Faithfully return all lines, omitting every embedded picture.

───── SOURCE MATERIAL ─────

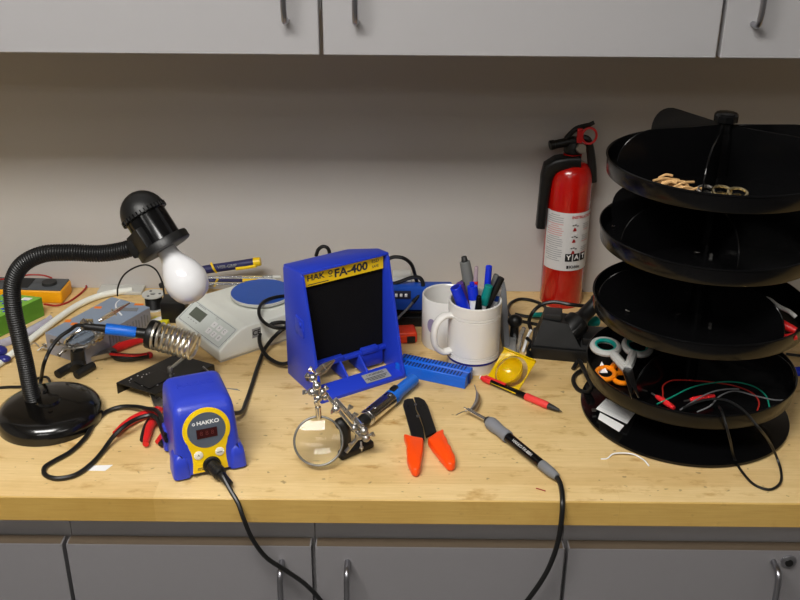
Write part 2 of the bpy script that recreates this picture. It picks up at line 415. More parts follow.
MB().lathe([(.0001, .0)]+[(.0285*sin(a), .0300*(1-cos(a))) for a in [pi/2*k/8 for k in range(1, 9)]]+[(.029, .031), (.0265, .0325), (.0001, .033)], hd, 40).build('cap', 'black', lamp, world=True)
b = MB().lathe([(.0255, .031), (.0258, .07), (.0262, .072)], hd, 40, caps=False)
for k in range(36): b.box((.0014, .0016, .006), (.0288, 0, .0295), Mt=hd @ RZ(2*pi*k/36))
b.build('socket_housing', 'black_gloss', lamp, world=True)
MB().lathe([(.018, .069), (.0325, .069), (.0335, .071), (.0335, .079), (.032, .080), (.018, .080)], hd, 44).build('rim', 'black', lamp, world=True)
sx = hd.to_3x3() @ V((0, 0, 1))
b = MB()
side = hd.inverted() @ GY(133, 247, YL-.02); ang = atan2(side.y, side.x); ang = atan2(sin(ang), cos(ang))
b.box((.018, .038, .024), (.023, 0, .060), bev=.003, Mt=hd @ RZ(ang)); b.box((.012, .02, .02), (.033, 0, .060), bev=.003, Mt=hd @ RZ(ang))
b.box((.010, .034, .026), (.0250, 0, .057), bev=.0015, Mt=hd @ RZ(ang*.42))
b.build('bracket', 'black', lamp, world=True)
bl = MB().lathe([(.0122, .079), (.0124, .087), (.0142, .0935), (.0182, .1005), (.0228, .1085), (.0257, .117), (.0266, .125), (.0256, .133), (.0224, .1415), (.017, .148), (.009, .152), (.0001, .1534)], hd, 40).build('bulb', 'bulb', lamp, world=True, smooth=80)
MB().lathe([(.0128, .072), (.0128, .080)], hd, 24).build('screw_cap', 'dull_metal', bl, world=True)
MB().lathe([(.0001, 0), (.0035, 0), (.0035, .003), (.0001, .003)], T(.012, -.028, .0285), 12).build('switch', 'black_gloss', lamp)
# lamp cord
cable('power_cord', [G(-6, 388, .003), G(8, 387, .003), G(24, 386, .004), G(36, 379, .006), G(46, 377, .010), G(50, 383, .012), G(44, 392, .033)], .0022, 'cord', '', parent=lamp)

# ================================================================== digital multimeter, its leads, boxes on the left
mm = thing('multimeter', 'yellow multimeter with dark face lying near the wall behind the lamp', 'multimeter', (-.703, 1.698, 0), radians(-2.5))
MB().box((.146, .054, .026), (0, 0, .0132), bev=.004, seg=3).build('case', 'yellow_dmm', mm)
b = MB().box((.142, .050, .004), (0, 0, .0265), bev=.0015); f_ = b.build('face', 'dmm_grey', mm)
MB().box((.040, .040, .0012), (-.012, 0, .0288)).build('display', 'ink_black', mm)
MB().lathe([(.0001, 0), (.014, 0), (.013, .005), (.0001, .005)], T(.042, 0, .0285), 24).build('dial', 'dark_grey', mm)
cable('test_lead', [GY(-4, 280, 1.70), GY(4, 279, 1.69), GY(18, 277, 1.68), GY(30, 274.8, 1.675), GY(44, 275.5, 1.68), GY(52, 278, 1.685)], .0016, 'red_wire', 'thin red test lead arching over the multimeter face', 'cable')
cable('test_lead', [G(44, 304, .002), G(56, 305.5, .002), G(66, 303, .002), G(76, 297, .002), G(85, 289, .003), G(86, 285.5, .003), G(80, 284, .003), G(73, 284.3, .004)], .0018, 'red_wire', 'thin red test lead looping on the worktop right of the multimeter', 'cable')
K = G(45, 315.5); d1 = V((-.5, -.866, 0)); d2 = V((-.90, .2, 0)).normalized(); hgt = .037
t = thing('green_carton', 'bright green printed carton at the left edge in front of the multimeter', 'box', (K.x, K.y, 0), 0)
b = MB(); P = [(0, 0), (d2.x*.075, d2.y*.075), (d2.x*.075+d1.x*.115, d2.y*.075+d1.y*.115), (d1.x*.115, d1.y*.115)]
b.prism(P, hgt, bev=.0008, seg=1)
for f in b.bm.faces: f.material_index = 0 if f.normal.z > .5 else 1
b.build('body', ['green_box', 'green_side'], t, smooth=0)
b = MB()
for i in range(22):
    u, v = random.uniform(.1, .9), random.uniform(.06, .9)
    q = d2*.075*u+d1*.115*v
    b.box((random.uniform(.003, .008), random.uniform(.003, .006), .0003), (q.x, q.y, hgt+.0002), Mt=None)
b.build('printed_shapes', 'pen_blue', t, smooth=0)
b = MB(); q = d2*.018+d1*.014; b.prism([(q.x-.012, q.y-.004), (q.x+.006, q.y-.006), (q.x+.010, q.y+.003), (q.x-.006, q.y+.006)], .0003, z0=hgt+.0001); b.build('white_patch', 'white', t, smooth=0)
b = MB()
for u, v in ((.5, .25), (.62, .4), (.4, .5)):
    q = d2*.075*u+d1*.115*v; b.box((.008, .003, .0003), (q.x, q.y, hgt+.0003))
b.build('yellow_print', 'packet_yellow', t, smooth=0)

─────

◆ **THE ANSWER**:
Write part 2 of the bpy script that recreates this picture. It picks up at line 415. More parts follow.
MB().lathe([(.0001, .0)]+[(.0285*sin(a), .0300*(1-cos(a))) for a in [pi/2*k/8 for k in range(1, 9)]]+[(.029, .031), (.0265, .0325), (.0001, .033)], hd, 40).build('cap', 'black', lamp, world=True)
b = MB().lathe([(.0255, .031), (.0258, .07), (.0262, .072)], hd, 40, caps=False)
for k in range(36): b.box((.0014, .0016, .006), (.0288, 0, .0295), Mt=hd @ RZ(2*pi*k/36))
b.build('socket_housing', 'black_gloss', lamp, world=True)
MB().lathe([(.018, .069), (.0325, .069), (.0335, .071), (.0335, .079), (.032, .080), (.018, .080)], hd, 44).build('rim', 'black', lamp, world=True)
sx = hd.to_3x3() @ V((0, 0, 1))
b = MB()
side = hd.inverted() @ GY(133, 247, YL-.02); ang = atan2(side.y, side.x); ang = atan2(sin(ang), cos(ang))
b.box((.018, .038, .024), (.023, 0, .060), bev=.003, Mt=hd @ RZ(ang)); b.box((.012, .02, .02), (.033, 0, .060), bev=.003, Mt=hd @ RZ(ang))
b.box((.010, .034, .026), (.0250, 0, .057), bev=.0015, Mt=hd @ RZ(ang*.42))
b.build('bracket', 'black', lamp, world=True)
bl = MB().lathe([(.0122, .079), (.0124, .087), (.0142, .0935), (.0182, .1005), (.0228, .1085), (.0257, .117), (.0266, .125), (.0256, .133), (.0224, .1415), (.017, .148), (.009, .152), (.0001, .1534)], hd, 40).build('bulb', 'bulb', lamp, world=True, smooth=80)
MB().lathe([(.0128, .072), (.0128, .080)], hd, 24).build('screw_cap', 'dull_metal', bl, world=True)
MB().lathe([(.0001, 0), (.0035, 0), (.0035, .003), (.0001, .003)], T(.012, -.028, .0285), 12).build('switch', 'black_gloss', lamp)
# lamp cord
cable('power_cord', [G(-6, 388, .003), G(8, 387, .003), G(24, 386, .004), G(36, 379, .006), G(46, 377, .010), G(50, 383, .012), G(44, 392, .033)], .0022, 'cord', '', parent=lamp)

# ================================================================== digital multimeter, its leads, boxes on the left
mm = thing('multimeter', 'yellow multimeter with dark face lying near the wall behind the lamp', 'multimeter', (-.703, 1.698, 0), radians(-2.5))
MB().box((.146, .054, .026), (0, 0, .0132), bev=.004, seg=3).build('case', 'yellow_dmm', mm)
b = MB().box((.142, .050, .004), (0, 0, .0265), bev=.0015); f_ = b.build('face', 'dmm_grey', mm)
MB().box((.040, .040, .0012), (-.012, 0, .0288)).build('display', 'ink_black', mm)
MB().lathe([(.0001, 0), (.014, 0), (.013, .005), (.0001, .005)], T(.042, 0, .0285), 24).build('dial', 'dark_grey', mm)
cable('test_lead', [GY(-4, 280, 1.70), GY(4, 279, 1.69), GY(18, 277, 1.68), GY(30, 274.8, 1.675), GY(44, 275.5, 1.68), GY(52, 278, 1.685)], .0016, 'red_wire', 'thin red test lead arching over the multimeter face', 'cable')
cable('test_lead', [G(44, 304, .002), G(56, 305.5, .002), G(66, 303, .002), G(76, 297, .002), G(85, 289, .003), G(86, 285.5, .003), G(80, 284, .003), G(73, 284.3, .004)], .0018, 'red_wire', 'thin red test lead looping on the worktop right of the multimeter', 'cable')
K = G(45, 315.5); d1 = V((-.5, -.866, 0)); d2 = V((-.90, .2, 0)).normalized(); hgt = .037
t = thing('green_carton', 'bright green printed carton at the left edge in front of the multimeter', 'box', (K.x, K.y, 0), 0)
b = MB(); P = [(0, 0), (d2.x*.075, d2.y*.075), (d2.x*.075+d1.x*.115, d2.y*.075+d1.y*.115), (d1.x*.115, d1.y*.115)]
b.prism(P, hgt, bev=.0008, seg=1)
for f in b.bm.faces: f.material_index = 0 if f.normal.z > .5 else 1
b.build('body', ['green_box', 'green_side'], t, smooth=0)
b = MB()
for i in range(22):
    u, v = random.uniform(.1, .9), random.uniform(.06, .9)
    q = d2*.075*u+d1*.115*v
    b.box((random.uniform(.003, .008), random.uniform(.003, .006), .0003), (q.x, q.y, hgt+.0002), Mt=None)
b.build('printed_shapes', 'pen_blue', t, smooth=0)
b = MB(); q = d2*.018+d1*.014; b.prism([(q.x-.012, q.y-.004), (q.x+.006, q.y-.006), (q.x+.010, q.y+.003), (q.x-.006, q.y+.006)], .0003, z0=hgt+.0001); b.build('white_patch', 'white', t, smooth=0)
b = MB()
for u, v in ((.5, .25), (.62, .4), (.4, .5)):
    q = d2*.075*u+d1*.115*v; b.box((.008, .003, .0003), (q.x, q.y, hgt+.0003))
b.build('yellow_print', 'packet_yellow', t, smooth=0)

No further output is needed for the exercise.